-- begin Stored rows --

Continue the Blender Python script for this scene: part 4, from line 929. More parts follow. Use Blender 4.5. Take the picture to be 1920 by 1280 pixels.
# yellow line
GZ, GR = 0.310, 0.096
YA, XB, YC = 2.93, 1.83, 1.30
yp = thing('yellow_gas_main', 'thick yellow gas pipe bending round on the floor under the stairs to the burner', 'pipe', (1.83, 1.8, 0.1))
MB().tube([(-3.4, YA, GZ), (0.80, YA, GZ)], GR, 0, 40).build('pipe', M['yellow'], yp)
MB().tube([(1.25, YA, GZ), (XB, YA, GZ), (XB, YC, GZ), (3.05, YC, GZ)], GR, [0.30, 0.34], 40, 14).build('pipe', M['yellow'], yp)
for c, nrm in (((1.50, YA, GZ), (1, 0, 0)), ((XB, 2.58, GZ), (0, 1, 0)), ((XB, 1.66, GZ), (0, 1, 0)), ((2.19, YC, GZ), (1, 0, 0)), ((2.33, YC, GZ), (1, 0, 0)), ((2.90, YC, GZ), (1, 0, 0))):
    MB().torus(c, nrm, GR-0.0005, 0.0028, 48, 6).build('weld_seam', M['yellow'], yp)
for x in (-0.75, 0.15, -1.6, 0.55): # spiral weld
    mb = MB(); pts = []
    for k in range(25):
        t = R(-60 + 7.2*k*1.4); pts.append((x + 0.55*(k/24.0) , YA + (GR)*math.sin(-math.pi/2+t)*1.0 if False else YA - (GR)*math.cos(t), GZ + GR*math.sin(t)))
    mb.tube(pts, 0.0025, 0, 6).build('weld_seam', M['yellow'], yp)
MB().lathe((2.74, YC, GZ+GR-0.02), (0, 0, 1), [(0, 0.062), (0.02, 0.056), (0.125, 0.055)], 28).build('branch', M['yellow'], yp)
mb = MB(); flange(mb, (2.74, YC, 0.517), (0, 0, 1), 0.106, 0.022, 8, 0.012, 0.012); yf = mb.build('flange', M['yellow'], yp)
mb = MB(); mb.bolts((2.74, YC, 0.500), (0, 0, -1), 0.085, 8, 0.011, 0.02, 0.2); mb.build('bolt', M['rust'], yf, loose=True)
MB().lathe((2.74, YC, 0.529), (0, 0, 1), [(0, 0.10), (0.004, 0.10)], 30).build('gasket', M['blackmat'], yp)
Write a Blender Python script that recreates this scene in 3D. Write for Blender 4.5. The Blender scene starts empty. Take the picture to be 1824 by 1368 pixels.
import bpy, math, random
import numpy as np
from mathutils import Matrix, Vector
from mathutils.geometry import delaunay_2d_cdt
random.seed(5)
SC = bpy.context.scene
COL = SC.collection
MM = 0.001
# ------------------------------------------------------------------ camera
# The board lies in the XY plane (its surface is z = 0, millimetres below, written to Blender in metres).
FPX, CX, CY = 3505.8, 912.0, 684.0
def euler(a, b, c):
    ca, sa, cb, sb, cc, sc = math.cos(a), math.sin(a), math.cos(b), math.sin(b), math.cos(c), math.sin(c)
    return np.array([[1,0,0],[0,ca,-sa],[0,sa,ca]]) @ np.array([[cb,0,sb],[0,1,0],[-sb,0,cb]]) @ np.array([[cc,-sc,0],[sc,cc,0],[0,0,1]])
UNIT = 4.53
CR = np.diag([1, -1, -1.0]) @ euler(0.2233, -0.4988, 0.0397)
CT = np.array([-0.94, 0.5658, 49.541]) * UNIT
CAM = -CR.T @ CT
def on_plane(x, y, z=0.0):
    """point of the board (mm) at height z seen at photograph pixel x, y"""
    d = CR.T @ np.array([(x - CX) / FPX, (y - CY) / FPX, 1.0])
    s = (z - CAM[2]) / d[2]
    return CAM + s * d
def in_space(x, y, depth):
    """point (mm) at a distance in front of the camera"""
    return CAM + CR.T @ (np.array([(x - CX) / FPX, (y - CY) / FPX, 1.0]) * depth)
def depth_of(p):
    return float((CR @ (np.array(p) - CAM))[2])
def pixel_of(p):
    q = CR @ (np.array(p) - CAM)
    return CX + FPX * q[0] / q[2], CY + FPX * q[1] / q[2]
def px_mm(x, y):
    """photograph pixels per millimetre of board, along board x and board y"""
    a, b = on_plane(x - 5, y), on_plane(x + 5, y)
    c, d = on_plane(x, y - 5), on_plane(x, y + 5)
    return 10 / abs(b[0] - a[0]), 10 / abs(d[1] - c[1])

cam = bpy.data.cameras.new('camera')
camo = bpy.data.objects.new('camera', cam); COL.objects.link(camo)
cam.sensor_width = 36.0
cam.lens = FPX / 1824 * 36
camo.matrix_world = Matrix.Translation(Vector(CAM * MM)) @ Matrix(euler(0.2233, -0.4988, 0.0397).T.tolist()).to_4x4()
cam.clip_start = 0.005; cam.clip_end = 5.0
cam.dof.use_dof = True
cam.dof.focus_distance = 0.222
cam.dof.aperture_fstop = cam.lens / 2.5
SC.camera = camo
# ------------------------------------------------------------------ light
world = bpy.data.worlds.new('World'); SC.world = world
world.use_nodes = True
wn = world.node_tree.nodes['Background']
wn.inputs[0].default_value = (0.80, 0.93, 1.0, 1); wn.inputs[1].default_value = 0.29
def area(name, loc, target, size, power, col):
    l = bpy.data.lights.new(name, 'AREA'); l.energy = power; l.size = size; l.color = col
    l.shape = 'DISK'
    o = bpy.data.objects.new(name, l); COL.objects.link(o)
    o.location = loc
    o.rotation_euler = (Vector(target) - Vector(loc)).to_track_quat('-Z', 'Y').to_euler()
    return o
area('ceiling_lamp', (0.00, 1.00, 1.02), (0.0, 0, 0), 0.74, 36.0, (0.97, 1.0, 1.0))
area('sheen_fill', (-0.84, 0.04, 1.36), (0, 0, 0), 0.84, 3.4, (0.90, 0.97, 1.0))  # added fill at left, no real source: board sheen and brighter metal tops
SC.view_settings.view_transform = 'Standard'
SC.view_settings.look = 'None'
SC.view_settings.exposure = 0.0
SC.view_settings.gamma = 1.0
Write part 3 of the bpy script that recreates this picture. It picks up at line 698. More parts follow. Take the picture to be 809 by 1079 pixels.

-- end Stored rows --

**Exercise task:**
Take the material above and return all of it exactly.

**Task result:**
Continue the Blender Python script for this scene: part 4, from line 929. More parts follow. Use Blender 4.5. Take the picture to be 1920 by 1280 pixels.
# yellow line
GZ, GR = 0.310, 0.096
YA, XB, YC = 2.93, 1.83, 1.30
yp = thing('yellow_gas_main', 'thick yellow gas pipe bending round on the floor under the stairs to the burner', 'pipe', (1.83, 1.8, 0.1))
MB().tube([(-3.4, YA, GZ), (0.80, YA, GZ)], GR, 0, 40).build('pipe', M['yellow'], yp)
MB().tube([(1.25, YA, GZ), (XB, YA, GZ), (XB, YC, GZ), (3.05, YC, GZ)], GR, [0.30, 0.34], 40, 14).build('pipe', M['yellow'], yp)
for c, nrm in (((1.50, YA, GZ), (1, 0, 0)), ((XB, 2.58, GZ), (0, 1, 0)), ((XB, 1.66, GZ), (0, 1, 0)), ((2.19, YC, GZ), (1, 0, 0)), ((2.33, YC, GZ), (1, 0, 0)), ((2.90, YC, GZ), (1, 0, 0))):
    MB().torus(c, nrm, GR-0.0005, 0.0028, 48, 6).build('weld_seam', M['yellow'], yp)
for x in (-0.75, 0.15, -1.6, 0.55): # spiral weld
    mb = MB(); pts = []
    for k in range(25):
        t = R(-60 + 7.2*k*1.4); pts.append((x + 0.55*(k/24.0) , YA + (GR)*math.sin(-math.pi/2+t)*1.0 if False else YA - (GR)*math.cos(t), GZ + GR*math.sin(t)))
    mb.tube(pts, 0.0025, 0, 6).build('weld_seam', M['yellow'], yp)
MB().lathe((2.74, YC, GZ+GR-0.02), (0, 0, 1), [(0, 0.062), (0.02, 0.056), (0.125, 0.055)], 28).build('branch', M['yellow'], yp)
mb = MB(); flange(mb, (2.74, YC, 0.517), (0, 0, 1), 0.106, 0.022, 8, 0.012, 0.012); yf = mb.build('flange', M['yellow'], yp)
mb = MB(); mb.bolts((2.74, YC, 0.500), (0, 0, -1), 0.085, 8, 0.011, 0.02, 0.2); mb.build('bolt', M['rust'], yf, loose=True)
MB().lathe((2.74, YC, 0.529), (0, 0, 1), [(0, 0.10), (0.004, 0.10)], 30).build('gasket', M['blackmat'], yp)
Write a Blender Python script that recreates this scene in 3D. Write for Blender 4.5. The Blender scene starts empty. Take the picture to be 1824 by 1368 pixels.
import bpy, math, random
import numpy as np
from mathutils import Matrix, Vector
from mathutils.geometry import delaunay_2d_cdt
random.seed(5)
SC = bpy.context.scene
COL = SC.collection
MM = 0.001
# ------------------------------------------------------------------ camera
# The board lies in the XY plane (its surface is z = 0, millimetres below, written to Blender in metres).
FPX, CX, CY = 3505.8, 912.0, 684.0
def euler(a, b, c):
    ca, sa, cb, sb, cc, sc = math.cos(a), math.sin(a), math.cos(b), math.sin(b), math.cos(c), math.sin(c)
    return np.array([[1,0,0],[0,ca,-sa],[0,sa,ca]]) @ np.array([[cb,0,sb],[0,1,0],[-sb,0,cb]]) @ np.array([[cc,-sc,0],[sc,cc,0],[0,0,1]])
UNIT = 4.53
CR = np.diag([1, -1, -1.0]) @ euler(0.2233, -0.4988, 0.0397)
CT = np.array([-0.94, 0.5658, 49.541]) * UNIT
CAM = -CR.T @ CT
def on_plane(x, y, z=0.0):
    """point of the board (mm) at height z seen at photograph pixel x, y"""
    d = CR.T @ np.array([(x - CX) / FPX, (y - CY) / FPX, 1.0])
    s = (z - CAM[2]) / d[2]
    return CAM + s * d
def in_space(x, y, depth):
    """point (mm) at a distance in front of the camera"""
    return CAM + CR.T @ (np.array([(x - CX) / FPX, (y - CY) / FPX, 1.0]) * depth)
def depth_of(p):
    return float((CR @ (np.array(p) - CAM))[2])
def pixel_of(p):
    q = CR @ (np.array(p) - CAM)
    return CX + FPX * q[0] / q[2], CY + FPX * q[1] / q[2]
def px_mm(x, y):
    """photograph pixels per millimetre of board, along board x and board y"""
    a, b = on_plane(x - 5, y), on_plane(x + 5, y)
    c, d = on_plane(x, y - 5), on_plane(x, y + 5)
    return 10 / abs(b[0] - a[0]), 10 / abs(d[1] - c[1])

cam = bpy.data.cameras.new('camera')
camo = bpy.data.objects.new('camera', cam); COL.objects.link(camo)
cam.sensor_width = 36.0
cam.lens = FPX / 1824 * 36
camo.matrix_world = Matrix.Translation(Vector(CAM * MM)) @ Matrix(euler(0.2233, -0.4988, 0.0397).T.tolist()).to_4x4()
cam.clip_start = 0.005; cam.clip_end = 5.0
cam.dof.use_dof = True
cam.dof.focus_distance = 0.222
cam.dof.aperture_fstop = cam.lens / 2.5
SC.camera = camo
# ------------------------------------------------------------------ light
world = bpy.data.worlds.new('World'); SC.world = world
world.use_nodes = True
wn = world.node_tree.nodes['Background']
wn.inputs[0].default_value = (0.80, 0.93, 1.0, 1); wn.inputs[1].default_value = 0.29
def area(name, loc, target, size, power, col):
    l = bpy.data.lights.new(name, 'AREA'); l.energy = power; l.size = size; l.color = col
    l.shape = 'DISK'
    o = bpy.data.objects.new(name, l); COL.objects.link(o)
    o.location = loc
    o.rotation_euler = (Vector(target) - Vector(loc)).to_track_quat('-Z', 'Y').to_euler()
    return o
area('ceiling_lamp', (0.00, 1.00, 1.02), (0.0, 0, 0), 0.74, 36.0, (0.97, 1.0, 1.0))
area('sheen_fill', (-0.84, 0.04, 1.36), (0, 0, 0), 0.84, 3.4, (0.90, 0.97, 1.0))  # added fill at left, no real source: board sheen and brighter metal tops
SC.view_settings.view_transform = 'Standard'
SC.view_settings.look = 'None'
SC.view_settings.exposure = 0.0
SC.view_settings.gamma = 1.0
Write part 3 of the bpy script that recreates this picture. It picks up at line 698. More parts follow. Take the picture to be 809 by 1079 pixels.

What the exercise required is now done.